Direct costs from the destruction of physical structures in Turkey from the devastating earthquake on February 6 could amount up to 2.5% of gross domestic product or $25 billion, JPMorgan confirmed on Thursday.
The combined death toll from the quake in Turkey and Syria has surged to more than 41,000. Making this the deadliest quake in both countries’ modern history with millions still in need of humanitarian aid, as many survivors have been left homeless in near-freezing winter temperatures.
UN Aid Chief Martin Griffiths, who visited Turkey last week, said the people have “experienced unspeakable heartache,” adding: “We must stand with them in their darkest hour and ensure they receive the support they need.
On Thursday, the United Nations appealed for more than $1 billion in funds for the Turkish relief operation, just two days after launching a $400 million appeal for Syria. “The earthquake in Turkey has led to a tragic loss of life and carries meaningful economic implications,” economist Fatih Akcelik wrote in a note to clients.

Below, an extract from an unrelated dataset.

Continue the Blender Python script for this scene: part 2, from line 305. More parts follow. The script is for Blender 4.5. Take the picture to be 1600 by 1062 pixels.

Moreover, JPMorgan expects that the central bank would cut interest rates by another 100 basis points at its meeting next week to 8%.
“The political leadership signalled further rate cuts even before the earthquake,” he said. “We do not rule out more rate cuts. Yet, we believe that the policy rate is less relevant now as the policy transmission mechanism is broken in Turkey.”
Catastrophe modelling firm Karen Clark & Company (KCC) also said on Thursday it expects insured losses of $2.4 billion from the devastating dual Kahramanmaras earthquakes that hit Turkey earlier this month.
Published in The Express Tribune, February 17th, 2023.